# Data shown
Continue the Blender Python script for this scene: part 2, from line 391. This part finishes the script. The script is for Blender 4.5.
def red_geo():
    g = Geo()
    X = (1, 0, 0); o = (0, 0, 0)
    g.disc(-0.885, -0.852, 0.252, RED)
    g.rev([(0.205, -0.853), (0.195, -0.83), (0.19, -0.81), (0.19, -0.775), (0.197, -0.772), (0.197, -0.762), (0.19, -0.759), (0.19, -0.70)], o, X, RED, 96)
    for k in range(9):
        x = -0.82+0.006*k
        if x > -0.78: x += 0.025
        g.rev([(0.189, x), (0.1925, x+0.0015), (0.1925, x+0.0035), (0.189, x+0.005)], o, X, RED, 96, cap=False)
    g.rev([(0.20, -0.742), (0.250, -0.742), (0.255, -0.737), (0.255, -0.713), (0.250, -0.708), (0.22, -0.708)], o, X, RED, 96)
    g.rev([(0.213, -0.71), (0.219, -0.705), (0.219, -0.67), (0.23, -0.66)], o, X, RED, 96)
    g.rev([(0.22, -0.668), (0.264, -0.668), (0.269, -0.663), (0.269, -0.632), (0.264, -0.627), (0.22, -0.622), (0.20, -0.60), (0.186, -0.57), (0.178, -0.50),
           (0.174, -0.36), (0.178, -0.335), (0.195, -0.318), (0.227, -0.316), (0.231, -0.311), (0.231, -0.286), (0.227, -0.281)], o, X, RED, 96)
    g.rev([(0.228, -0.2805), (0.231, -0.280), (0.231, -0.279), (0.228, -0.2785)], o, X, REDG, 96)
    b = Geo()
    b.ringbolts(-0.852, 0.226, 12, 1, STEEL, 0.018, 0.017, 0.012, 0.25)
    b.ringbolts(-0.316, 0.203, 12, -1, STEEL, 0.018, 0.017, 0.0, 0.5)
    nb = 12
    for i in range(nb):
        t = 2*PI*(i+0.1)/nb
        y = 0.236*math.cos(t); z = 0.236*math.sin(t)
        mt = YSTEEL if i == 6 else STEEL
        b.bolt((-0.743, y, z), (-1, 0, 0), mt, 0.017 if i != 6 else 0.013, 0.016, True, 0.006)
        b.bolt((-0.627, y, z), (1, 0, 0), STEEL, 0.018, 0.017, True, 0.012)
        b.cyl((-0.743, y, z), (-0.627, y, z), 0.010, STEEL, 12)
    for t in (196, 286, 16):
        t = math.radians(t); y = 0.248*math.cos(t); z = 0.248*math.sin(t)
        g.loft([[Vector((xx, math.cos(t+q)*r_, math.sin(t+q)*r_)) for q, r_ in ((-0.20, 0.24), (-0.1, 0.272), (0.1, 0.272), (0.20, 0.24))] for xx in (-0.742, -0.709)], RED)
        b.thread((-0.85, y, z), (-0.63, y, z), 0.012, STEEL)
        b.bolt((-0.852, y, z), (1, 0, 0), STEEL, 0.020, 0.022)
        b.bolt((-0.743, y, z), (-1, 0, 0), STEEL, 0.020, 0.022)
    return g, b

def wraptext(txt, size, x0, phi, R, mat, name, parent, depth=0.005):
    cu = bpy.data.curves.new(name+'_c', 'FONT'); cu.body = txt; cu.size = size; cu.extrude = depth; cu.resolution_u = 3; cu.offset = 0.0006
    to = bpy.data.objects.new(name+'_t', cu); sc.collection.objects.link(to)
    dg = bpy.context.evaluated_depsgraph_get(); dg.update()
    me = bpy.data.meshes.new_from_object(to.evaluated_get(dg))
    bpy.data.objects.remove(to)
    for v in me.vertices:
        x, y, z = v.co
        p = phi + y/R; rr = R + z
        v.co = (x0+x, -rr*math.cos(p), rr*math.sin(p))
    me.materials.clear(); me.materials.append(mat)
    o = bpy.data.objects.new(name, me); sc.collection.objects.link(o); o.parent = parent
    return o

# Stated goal
Type out the material again exactly as presented.

# The reply
Continue the Blender Python script for this scene: part 2, from line 391. This part finishes the script. The script is for Blender 4.5.
def red_geo():
    g = Geo()
    X = (1, 0, 0); o = (0, 0, 0)
    g.disc(-0.885, -0.852, 0.252, RED)
    g.rev([(0.205, -0.853), (0.195, -0.83), (0.19, -0.81), (0.19, -0.775), (0.197, -0.772), (0.197, -0.762), (0.19, -0.759), (0.19, -0.70)], o, X, RED, 96)
    for k in range(9):
        x = -0.82+0.006*k
        if x > -0.78: x += 0.025
        g.rev([(0.189, x), (0.1925, x+0.0015), (0.1925, x+0.0035), (0.189, x+0.005)], o, X, RED, 96, cap=False)
    g.rev([(0.20, -0.742), (0.250, -0.742), (0.255, -0.737), (0.255, -0.713), (0.250, -0.708), (0.22, -0.708)], o, X, RED, 96)
    g.rev([(0.213, -0.71), (0.219, -0.705), (0.219, -0.67), (0.23, -0.66)], o, X, RED, 96)
    g.rev([(0.22, -0.668), (0.264, -0.668), (0.269, -0.663), (0.269, -0.632), (0.264, -0.627), (0.22, -0.622), (0.20, -0.60), (0.186, -0.57), (0.178, -0.50),
           (0.174, -0.36), (0.178, -0.335), (0.195, -0.318), (0.227, -0.316), (0.231, -0.311), (0.231, -0.286), (0.227, -0.281)], o, X, RED, 96)
    g.rev([(0.228, -0.2805), (0.231, -0.280), (0.231, -0.279), (0.228, -0.2785)], o, X, REDG, 96)
    b = Geo()
    b.ringbolts(-0.852, 0.226, 12, 1, STEEL, 0.018, 0.017, 0.012, 0.25)
    b.ringbolts(-0.316, 0.203, 12, -1, STEEL, 0.018, 0.017, 0.0, 0.5)
    nb = 12
    for i in range(nb):
        t = 2*PI*(i+0.1)/nb
        y = 0.236*math.cos(t); z = 0.236*math.sin(t)
        mt = YSTEEL if i == 6 else STEEL
        b.bolt((-0.743, y, z), (-1, 0, 0), mt, 0.017 if i != 6 else 0.013, 0.016, True, 0.006)
        b.bolt((-0.627, y, z), (1, 0, 0), STEEL, 0.018, 0.017, True, 0.012)
        b.cyl((-0.743, y, z), (-0.627, y, z), 0.010, STEEL, 12)
    for t in (196, 286, 16):
        t = math.radians(t); y = 0.248*math.cos(t); z = 0.248*math.sin(t)
        g.loft([[Vector((xx, math.cos(t+q)*r_, math.sin(t+q)*r_)) for q, r_ in ((-0.20, 0.24), (-0.1, 0.272), (0.1, 0.272), (0.20, 0.24))] for xx in (-0.742, -0.709)], RED)
        b.thread((-0.85, y, z), (-0.63, y, z), 0.012, STEEL)
        b.bolt((-0.852, y, z), (1, 0, 0), STEEL, 0.020, 0.022)
        b.bolt((-0.743, y, z), (-1, 0, 0), STEEL, 0.020, 0.022)
    return g, b

def wraptext(txt, size, x0, phi, R, mat, name, parent, depth=0.005):
    cu = bpy.data.curves.new(name+'_c', 'FONT'); cu.body = txt; cu.size = size; cu.extrude = depth; cu.resolution_u = 3; cu.offset = 0.0006
    to = bpy.data.objects.new(name+'_t', cu); sc.collection.objects.link(to)
    dg = bpy.context.evaluated_depsgraph_get(); dg.update()
    me = bpy.data.meshes.new_from_object(to.evaluated_get(dg))
    bpy.data.objects.remove(to)
    for v in me.vertices:
        x, y, z = v.co
        p = phi + y/R; rr = R + z
        v.co = (x0+x, -rr*math.cos(p), rr*math.sin(p))
    me.materials.clear(); me.materials.append(mat)
    o = bpy.data.objects.new(name, me); sc.collection.objects.link(o); o.parent = parent
    return o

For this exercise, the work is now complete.